GIVEN ENTRIES:
☆ ☆ ☆ ☆ ☆ ☆ ☆

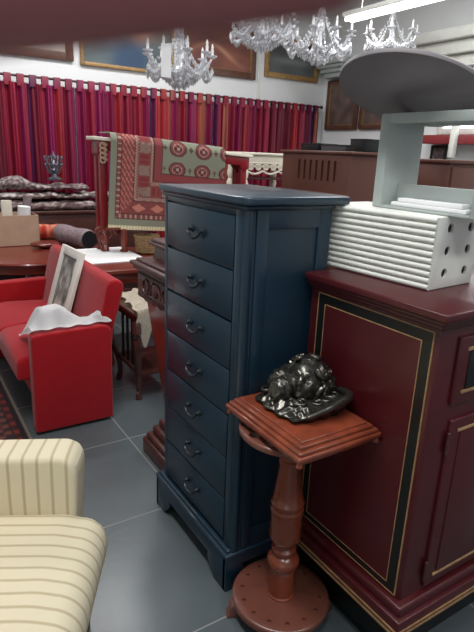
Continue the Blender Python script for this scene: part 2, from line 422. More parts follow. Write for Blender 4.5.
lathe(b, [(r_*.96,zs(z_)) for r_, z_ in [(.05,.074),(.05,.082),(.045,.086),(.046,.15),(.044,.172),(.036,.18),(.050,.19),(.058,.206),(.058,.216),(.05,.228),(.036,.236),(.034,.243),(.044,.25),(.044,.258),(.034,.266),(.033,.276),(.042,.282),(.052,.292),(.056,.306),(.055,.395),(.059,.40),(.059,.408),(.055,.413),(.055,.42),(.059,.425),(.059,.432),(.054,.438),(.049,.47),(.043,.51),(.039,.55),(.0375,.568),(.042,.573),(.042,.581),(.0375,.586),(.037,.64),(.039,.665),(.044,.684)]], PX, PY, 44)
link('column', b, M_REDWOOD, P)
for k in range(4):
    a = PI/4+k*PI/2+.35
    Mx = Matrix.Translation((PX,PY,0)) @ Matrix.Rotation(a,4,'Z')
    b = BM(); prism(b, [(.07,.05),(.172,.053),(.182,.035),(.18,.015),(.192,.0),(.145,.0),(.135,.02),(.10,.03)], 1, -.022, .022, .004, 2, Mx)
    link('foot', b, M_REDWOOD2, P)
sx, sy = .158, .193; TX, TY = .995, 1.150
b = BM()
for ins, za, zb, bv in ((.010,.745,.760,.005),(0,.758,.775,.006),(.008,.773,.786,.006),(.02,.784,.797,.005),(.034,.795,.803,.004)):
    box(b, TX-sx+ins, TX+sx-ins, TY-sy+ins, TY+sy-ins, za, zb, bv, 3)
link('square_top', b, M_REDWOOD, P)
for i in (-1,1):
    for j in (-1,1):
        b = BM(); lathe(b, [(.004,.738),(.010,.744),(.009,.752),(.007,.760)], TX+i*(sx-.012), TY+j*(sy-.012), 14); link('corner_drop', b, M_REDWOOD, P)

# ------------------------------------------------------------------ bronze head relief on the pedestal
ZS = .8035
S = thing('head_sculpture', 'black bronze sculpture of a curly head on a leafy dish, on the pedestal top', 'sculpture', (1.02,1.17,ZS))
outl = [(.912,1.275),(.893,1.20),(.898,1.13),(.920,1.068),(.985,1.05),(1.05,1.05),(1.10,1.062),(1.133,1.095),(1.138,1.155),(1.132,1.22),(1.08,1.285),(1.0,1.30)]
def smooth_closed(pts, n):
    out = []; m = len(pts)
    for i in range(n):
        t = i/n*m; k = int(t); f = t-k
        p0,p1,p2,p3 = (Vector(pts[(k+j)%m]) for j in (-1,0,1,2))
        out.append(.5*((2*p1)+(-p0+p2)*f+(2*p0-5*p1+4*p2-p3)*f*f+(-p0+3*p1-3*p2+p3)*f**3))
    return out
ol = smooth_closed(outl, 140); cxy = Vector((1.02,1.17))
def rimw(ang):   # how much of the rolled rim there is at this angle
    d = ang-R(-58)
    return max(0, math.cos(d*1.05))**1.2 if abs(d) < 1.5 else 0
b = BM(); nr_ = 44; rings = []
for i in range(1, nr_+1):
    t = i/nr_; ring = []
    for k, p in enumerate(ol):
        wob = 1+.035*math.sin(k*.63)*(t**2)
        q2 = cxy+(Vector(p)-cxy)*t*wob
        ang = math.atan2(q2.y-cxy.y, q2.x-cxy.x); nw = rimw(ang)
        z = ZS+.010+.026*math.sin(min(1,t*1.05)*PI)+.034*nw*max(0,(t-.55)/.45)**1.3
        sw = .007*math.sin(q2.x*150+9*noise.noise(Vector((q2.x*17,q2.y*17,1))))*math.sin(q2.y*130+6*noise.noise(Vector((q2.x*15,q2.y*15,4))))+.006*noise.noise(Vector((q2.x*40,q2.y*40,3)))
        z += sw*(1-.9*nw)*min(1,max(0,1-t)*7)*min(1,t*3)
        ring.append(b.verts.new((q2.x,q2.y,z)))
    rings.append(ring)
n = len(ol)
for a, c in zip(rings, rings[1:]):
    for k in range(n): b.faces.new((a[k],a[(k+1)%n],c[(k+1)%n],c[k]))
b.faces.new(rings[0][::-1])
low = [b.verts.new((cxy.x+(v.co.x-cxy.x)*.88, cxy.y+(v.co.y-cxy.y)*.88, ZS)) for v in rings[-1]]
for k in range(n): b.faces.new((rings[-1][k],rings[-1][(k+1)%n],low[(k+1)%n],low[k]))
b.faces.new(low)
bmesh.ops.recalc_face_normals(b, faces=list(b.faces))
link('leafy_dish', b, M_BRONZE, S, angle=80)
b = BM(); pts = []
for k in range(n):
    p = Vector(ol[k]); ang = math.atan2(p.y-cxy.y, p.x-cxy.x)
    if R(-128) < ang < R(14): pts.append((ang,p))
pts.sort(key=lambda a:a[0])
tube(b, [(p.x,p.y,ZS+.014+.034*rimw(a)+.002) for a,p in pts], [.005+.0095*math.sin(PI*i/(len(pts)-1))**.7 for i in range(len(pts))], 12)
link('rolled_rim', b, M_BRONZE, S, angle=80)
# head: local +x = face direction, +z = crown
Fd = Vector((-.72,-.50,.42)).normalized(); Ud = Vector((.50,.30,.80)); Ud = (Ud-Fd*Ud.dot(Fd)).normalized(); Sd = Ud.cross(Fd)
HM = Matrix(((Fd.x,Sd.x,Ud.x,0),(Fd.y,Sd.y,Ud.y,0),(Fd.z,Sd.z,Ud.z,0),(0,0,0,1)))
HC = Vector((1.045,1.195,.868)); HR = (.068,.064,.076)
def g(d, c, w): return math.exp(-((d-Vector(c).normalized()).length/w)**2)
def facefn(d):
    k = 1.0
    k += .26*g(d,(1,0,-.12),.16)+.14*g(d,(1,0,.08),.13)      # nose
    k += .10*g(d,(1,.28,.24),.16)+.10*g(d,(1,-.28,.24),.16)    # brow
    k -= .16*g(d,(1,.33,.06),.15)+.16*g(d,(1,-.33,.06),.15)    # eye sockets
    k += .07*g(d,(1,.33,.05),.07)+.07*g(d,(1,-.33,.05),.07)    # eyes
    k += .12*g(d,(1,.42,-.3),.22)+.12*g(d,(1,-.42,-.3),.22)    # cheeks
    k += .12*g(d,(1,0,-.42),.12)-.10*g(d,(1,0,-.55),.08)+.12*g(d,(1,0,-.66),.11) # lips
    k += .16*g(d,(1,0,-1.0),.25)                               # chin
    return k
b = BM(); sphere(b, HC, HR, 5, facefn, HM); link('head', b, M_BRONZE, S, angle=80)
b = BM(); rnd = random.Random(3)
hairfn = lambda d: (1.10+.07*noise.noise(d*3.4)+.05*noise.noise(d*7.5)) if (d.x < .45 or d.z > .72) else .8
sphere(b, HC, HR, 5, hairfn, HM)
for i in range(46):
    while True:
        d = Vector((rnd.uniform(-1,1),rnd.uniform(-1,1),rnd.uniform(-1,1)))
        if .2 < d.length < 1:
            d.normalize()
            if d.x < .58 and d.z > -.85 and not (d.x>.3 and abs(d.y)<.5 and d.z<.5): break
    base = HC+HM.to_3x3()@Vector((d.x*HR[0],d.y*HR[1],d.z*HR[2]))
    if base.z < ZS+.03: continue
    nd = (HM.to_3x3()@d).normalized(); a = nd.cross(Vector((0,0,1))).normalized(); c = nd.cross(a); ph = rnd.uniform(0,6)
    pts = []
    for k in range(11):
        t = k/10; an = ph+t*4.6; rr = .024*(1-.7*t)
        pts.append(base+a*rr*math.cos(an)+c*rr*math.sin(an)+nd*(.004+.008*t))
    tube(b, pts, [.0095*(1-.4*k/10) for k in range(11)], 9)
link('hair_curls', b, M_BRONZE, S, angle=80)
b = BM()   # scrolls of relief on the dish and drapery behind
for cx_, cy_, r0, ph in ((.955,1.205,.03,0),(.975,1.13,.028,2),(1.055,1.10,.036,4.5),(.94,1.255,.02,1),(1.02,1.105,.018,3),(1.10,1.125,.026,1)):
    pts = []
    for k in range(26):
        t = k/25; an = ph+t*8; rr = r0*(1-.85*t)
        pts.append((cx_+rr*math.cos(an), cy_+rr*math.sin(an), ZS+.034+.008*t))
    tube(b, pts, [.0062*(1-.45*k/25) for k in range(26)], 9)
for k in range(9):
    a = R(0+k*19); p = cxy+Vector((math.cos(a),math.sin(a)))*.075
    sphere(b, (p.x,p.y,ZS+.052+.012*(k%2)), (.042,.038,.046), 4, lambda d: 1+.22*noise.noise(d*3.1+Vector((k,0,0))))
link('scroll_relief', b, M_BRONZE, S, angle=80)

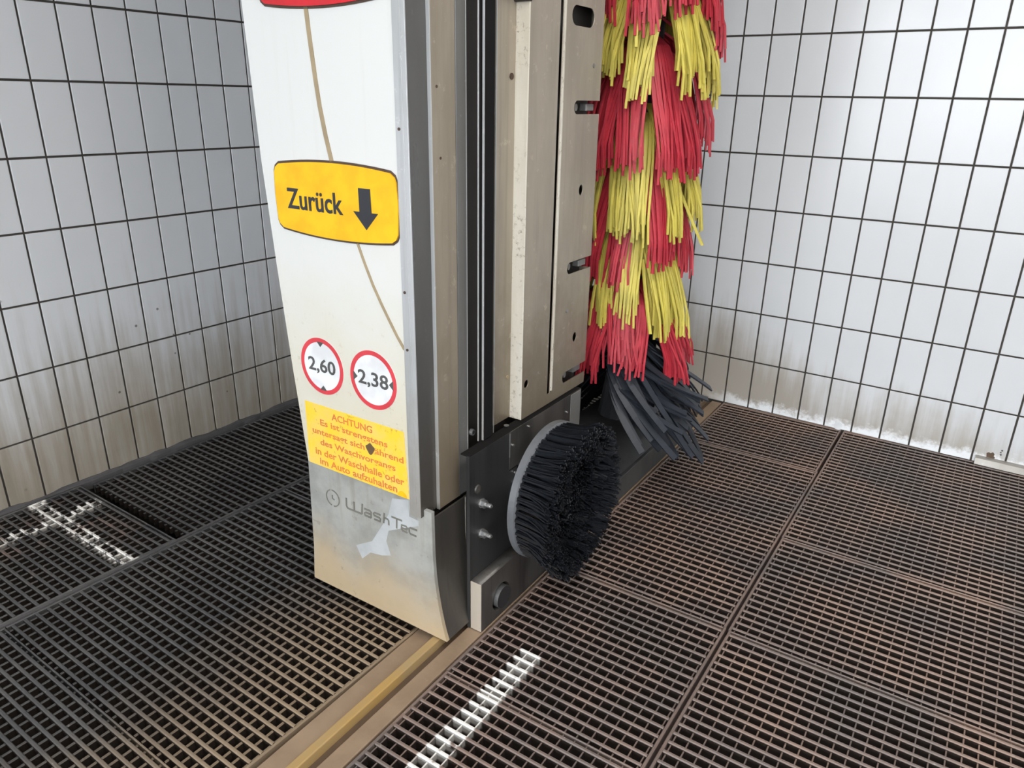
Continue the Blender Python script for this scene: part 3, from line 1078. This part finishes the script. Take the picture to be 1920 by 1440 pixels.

☆ ☆ ☆ ☆ ☆ ☆ ☆

GIVEN TASK:
Leave out the pictures and repeat the lines from the start of the material through the line with "link('corner_drop', b, M_REDWOOD, P)", inclusive.

TASK RESULT:
Continue the Blender Python script for this scene: part 2, from line 422. More parts follow. Write for Blender 4.5.
lathe(b, [(r_*.96,zs(z_)) for r_, z_ in [(.05,.074),(.05,.082),(.045,.086),(.046,.15),(.044,.172),(.036,.18),(.050,.19),(.058,.206),(.058,.216),(.05,.228),(.036,.236),(.034,.243),(.044,.25),(.044,.258),(.034,.266),(.033,.276),(.042,.282),(.052,.292),(.056,.306),(.055,.395),(.059,.40),(.059,.408),(.055,.413),(.055,.42),(.059,.425),(.059,.432),(.054,.438),(.049,.47),(.043,.51),(.039,.55),(.0375,.568),(.042,.573),(.042,.581),(.0375,.586),(.037,.64),(.039,.665),(.044,.684)]], PX, PY, 44)
link('column', b, M_REDWOOD, P)
for k in range(4):
    a = PI/4+k*PI/2+.35
    Mx = Matrix.Translation((PX,PY,0)) @ Matrix.Rotation(a,4,'Z')
    b = BM(); prism(b, [(.07,.05),(.172,.053),(.182,.035),(.18,.015),(.192,.0),(.145,.0),(.135,.02),(.10,.03)], 1, -.022, .022, .004, 2, Mx)
    link('foot', b, M_REDWOOD2, P)
sx, sy = .158, .193; TX, TY = .995, 1.150
b = BM()
for ins, za, zb, bv in ((.010,.745,.760,.005),(0,.758,.775,.006),(.008,.773,.786,.006),(.02,.784,.797,.005),(.034,.795,.803,.004)):
    box(b, TX-sx+ins, TX+sx-ins, TY-sy+ins, TY+sy-ins, za, zb, bv, 3)
link('square_top', b, M_REDWOOD, P)
for i in (-1,1):
    for j in (-1,1):
        b = BM(); lathe(b, [(.004,.738),(.010,.744),(.009,.752),(.007,.760)], TX+i*(sx-.012), TY+j*(sy-.012), 14); link('corner_drop', b, M_REDWOOD, P)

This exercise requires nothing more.